Shifted from the frenzy of the biennale to the more generous time and space of Portland Place, the ideas of the Venice Takeaway have room to flourish, says Hugh Pearman
This exhibition came in for some stick when it inhabited the British Pavilion at last autumn’s Venice Biennale. Some saw it as an abrogation of responsibility, a cop-out. Instead of beating the nationalist drum for British architecture – or even reflecting sadly on our failures and missed opportunities as we are sometimes wont to do – it looked at architecture from elsewhere in the world. Ten teams of ‘Explorers’ – picked from many invited bids, both architects and critics/curators – were sent forth to the four corners of the world to mine interesting ideas and bring them home.
I saw nothing wrong in this approach – after all, haven’t the British borrowed the ideas of others ever since the Renaissance? And the various findings (not all) were often interesting, illuminating and sometimes even witty. But 10 teams doing very different things in different ways, made for a complex, reflective show that was all wrong for the Biennale. What works in the jostling fairground of competing pavilions in the Giardini is not subtlety or multiple stories: it is a single, strongly visual theme carried through with conviction and panache. But what was a weakness in Venice should be a strength at the RIBA. Taken on its own terms, without all the noise of competing attractions, Venice Takeaway – subtitled ‘Ideas to Change British Architecture’ – has the chance to blossom.

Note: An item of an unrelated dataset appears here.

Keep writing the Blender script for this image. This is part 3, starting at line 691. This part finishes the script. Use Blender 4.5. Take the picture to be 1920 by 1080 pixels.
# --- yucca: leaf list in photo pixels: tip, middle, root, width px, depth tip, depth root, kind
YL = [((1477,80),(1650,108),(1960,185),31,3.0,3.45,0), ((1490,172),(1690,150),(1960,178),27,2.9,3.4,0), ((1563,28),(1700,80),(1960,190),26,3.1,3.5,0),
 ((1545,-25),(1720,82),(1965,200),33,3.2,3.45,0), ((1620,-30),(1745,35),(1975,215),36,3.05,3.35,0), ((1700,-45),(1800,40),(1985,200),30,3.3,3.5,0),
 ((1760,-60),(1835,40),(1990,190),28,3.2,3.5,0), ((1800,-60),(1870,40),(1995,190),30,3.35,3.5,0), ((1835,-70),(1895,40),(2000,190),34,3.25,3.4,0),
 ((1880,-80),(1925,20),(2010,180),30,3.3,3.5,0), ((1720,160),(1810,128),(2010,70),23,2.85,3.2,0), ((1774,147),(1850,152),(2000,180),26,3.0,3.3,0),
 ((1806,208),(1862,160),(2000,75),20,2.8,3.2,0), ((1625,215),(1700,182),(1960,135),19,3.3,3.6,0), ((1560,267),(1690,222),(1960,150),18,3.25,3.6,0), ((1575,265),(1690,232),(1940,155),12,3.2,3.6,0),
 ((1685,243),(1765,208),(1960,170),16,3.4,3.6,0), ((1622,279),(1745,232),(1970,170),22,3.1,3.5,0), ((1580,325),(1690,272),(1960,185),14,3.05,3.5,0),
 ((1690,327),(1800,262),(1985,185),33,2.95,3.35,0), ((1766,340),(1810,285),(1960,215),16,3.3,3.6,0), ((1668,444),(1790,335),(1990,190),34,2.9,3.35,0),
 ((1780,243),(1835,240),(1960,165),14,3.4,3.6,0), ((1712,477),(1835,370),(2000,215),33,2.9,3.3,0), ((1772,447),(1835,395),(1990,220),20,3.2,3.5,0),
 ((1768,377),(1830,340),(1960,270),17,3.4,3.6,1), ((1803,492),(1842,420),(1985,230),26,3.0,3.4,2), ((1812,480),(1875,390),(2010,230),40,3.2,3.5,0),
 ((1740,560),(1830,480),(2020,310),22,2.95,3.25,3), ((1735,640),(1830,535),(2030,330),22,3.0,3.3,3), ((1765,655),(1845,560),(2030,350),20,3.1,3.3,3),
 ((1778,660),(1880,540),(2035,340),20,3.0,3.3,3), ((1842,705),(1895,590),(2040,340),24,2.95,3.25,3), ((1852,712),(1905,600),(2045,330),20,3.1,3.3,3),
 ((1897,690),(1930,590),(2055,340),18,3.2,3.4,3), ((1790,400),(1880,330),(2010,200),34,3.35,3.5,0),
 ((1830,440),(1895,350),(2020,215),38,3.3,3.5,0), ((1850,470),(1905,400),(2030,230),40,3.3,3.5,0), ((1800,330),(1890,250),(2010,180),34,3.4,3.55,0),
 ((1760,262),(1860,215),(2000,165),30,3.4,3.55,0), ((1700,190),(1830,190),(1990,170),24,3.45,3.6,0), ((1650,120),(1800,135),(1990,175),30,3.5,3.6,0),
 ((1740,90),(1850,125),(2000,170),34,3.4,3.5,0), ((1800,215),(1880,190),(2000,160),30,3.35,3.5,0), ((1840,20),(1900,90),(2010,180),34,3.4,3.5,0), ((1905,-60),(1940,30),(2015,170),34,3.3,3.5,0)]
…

To be fair, this was always the intention. Co-curators Vicky Richardson of the British Council and Vanessa Norwood of the Architectural Association planned this to be a venture that snowballed to some extent. These were not to be closed research topics.
By chance, two of the ‘provocations’, as Norwood calls them, turned out to be very timely indeed. Although sending Alex de Rijke to the Netherlands in a boat might seem a bit obvious, following the floods that subsequently swept Britain, his researches into the potential of floating housing make considerable sense. Mind you, the waterway moorings of Britain are already jammed with residential boaters. And then Aberrant Architecture was on the money with its investigation of Rio’s Niemeyer-designed prefabricated schools programme. By Christmas, Niemeyer was sadly dead and tributes were pouring in – you’ll find one by Norman Foster in this issue – while a stripped-down British school-building programme is finally getting under way. What can Niemeyer teach us about good low-cost schools?
We covered two other ‘explorers’ – Mark Hackett and Declan Hill of the Forum for Alternative Belfast – in the last RIBAJ (December/January issue, pp 62-63) with their plans for a Berlin IBA-style international building competition in the city to fill its swathes of cleared land. Given that many British architects are twiddling their thumbs right now, how about Ross Anderson and Anna Gibb’s tribute to the ‘paper architects’ of 1980s Moscow? And while we tend to look to work in China instead, consider Darryl Chen’s suggestion of bottom-up new suburban planning based on a Beijing example.
There’s hard, RIBA-style research here too. A proposal for a UK ‘Exploratory Land Archive’ by Smout Allen and Geoff Manaugh, based on a Los Angeles precedent documenting land use; Elias Redstone’s analysis of how Argentinian architects finance their own developments; a study of the image and role of the architect by The Public Works, Urban Project’s Bureau and critic Owen Pritchard; and Liam Ross and Tolupe Onabolu’s comparison of the different approaches of Edinburgh and Lagos to building regulation. Learning from Lax Lagos, you might say.
Finally, architects often seem hidebound as much by fashion and ego as by regulation. So Takero Shimazaki tries to uncover the secret of Japanese architect Itsuko Hasegawa, who manages close community involvement in very individual projects. Being a facilitator need not mean dull and compromised projects.
These lines of inquiry – while undoubtedly more than somewhat navel-gazing from the point of view of the general public – can be seen as a sign of the profession’s strength, not as a weakness. Recession SHOULD be a time of reflection for architects: there is merit in coming together to discuss ideas outside daily practice. The real test will be in how many, if any, of these international ideas can fruitfully be adapted and used here.